ARNDT Singapore is pleased to present a group exhibition entitled, “I Know You Got Soul”, featuring new works by a selection of American contemporary artists that include: Phoebe Collings-James, Liam Everett, Amy Feldman, JPW3, Kika Karadi, Hugo McCloud, Joshua Nathanson, Leif Ritchey, Diego Singh, Travess Smalley and Jeff Zilm.

“I Know You Got Soul” draws inspiration from a 1987 song of the same name by Eric B. and Rakim. Listed as one of Rolling Stone‘s 50 Greatest Hip Hop Songs of All Time, many critics consider the song to be as relevant now as it was in the 80s. Through this exhibition, curator Amir Shariat locates parallels within music – specifically rap and hip hop – and contemporary art. Whether it is by way of medium, support or subject, the works shown within this exhibition are aesthetically current, yet possess certain qualities that transcend time. Despite being as visually diverse as the artists behind them, the unifying elements of each work lie in the passion, effort, and soul derived from their creations.

According to Shariat, “The selection of artists within this exhibition is testament to the diversity of American contemporary art. The majority of the artists are based in Los Angeles and New York – the two true capitals of contemporary American art. East Coast vs. West Coast was the lighting rod of rap music during its first two decades, with the feud coming to a head in the 1990s between The Notorious B.I.G. and 2Pac. The East Coast / West Coast rivalry is a mainstay of contemporary art in America. Yet other creative hotspots are emerging, such as Dallas, Chicago, San Francisco and Miami. I pass the baton on to the young contemporary painters in this show. Let’s see who can challenge our senses now, or, as Ice Cube said, “Who’s the Mack?”

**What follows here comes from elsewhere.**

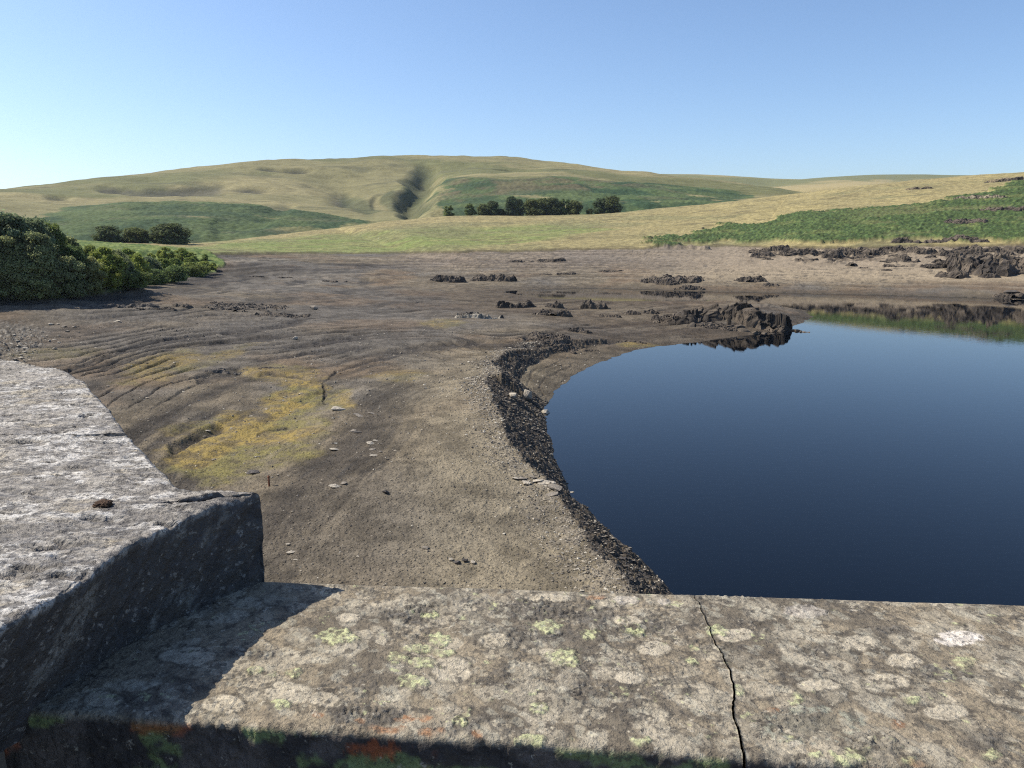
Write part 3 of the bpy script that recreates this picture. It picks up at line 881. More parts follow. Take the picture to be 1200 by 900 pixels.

Amy Feldman, Joshua Nathanson, and Leif Ritchey employ a seemingly traditional approach to acrylic on canvas; however, the variances are perceptible within the motifs and styles through which they present their works. While Feldman paints large-scale gray forms that allow the viewer’s mind to connect with psychologically charged imagery, Ritchey flirts with abstraction in order to represent a mood, rather than a reality. Contrary to the works by these two artists, the content within Joshua Nathanson’s paintings is easily recognizable. Depicting feminine and masculine silhouettes in different surroundings, Nathanson’s style nevertheless diverges from traditional representation; flat compositions that embody a restrained use of linework suffice to generate his characters.

Travess Smalley, Hugo McCloud, JPW3, Jeff Zilm and Liam Everett have all turned to unconventional substances to create their works. JPW3 creates his works out of wax, playing with its plasticity, while Zilm uses a collection of 16 and 35mm films as his base material. With the help of detergent, Zilm strips the emulsion off the film, mixes it with acrylic paint and then sprays and brushes it onto his canvases. To produce Everett’s piece Untitled (Trieste), the artist combined acrylic, enamel, alcohol and salt. Physically engaged during the production process, Everett aims to reflect his labor-intensive methods in his works rather than by abstraction. In the same vein, Hugo McCloud creates nonfigurative paintings by fusing unconventional industrial materials, such as rust metal pigment and liquid tar. With a background in industrial design, he pushes the boundaries and aesthetics of utilitarian materials.

Although the artists mentioned above use ordinary supports, such as canvas, paper or linen, Travess Smalley exchanges these for stretched vinyl over aluminium frames. After printing digital patterns on different types of paper, Smalley lays them on top of one another and scans them before manipulating the images in Photoshop. The resultant images are then enlarged to UV prints on vinyl.

Phoebe Collings-James’ and Kika Karadi’s pieces are created from oil paint; however, their uses of the medium are rather unusual. With her feet as the application tool, Collings-James dances on the canvas in thick black oil paint; the finished work thus stands as a remnant of this process. Similarly, Karadi also employs oil paint, but builds the composition first with masking tape and black oil paint on glass, thereafter cutting out shapes and removing the tape before transferring the wet paint to linen. In both of these artists’ practices, the focus dwells as much in the method as the result of painting.

By combining a range of artists who surpass the boundaries imposed by either the support or the media, “I Know You Got Soul” offers an American perspective on contemporary art to a Southeast Asian audience.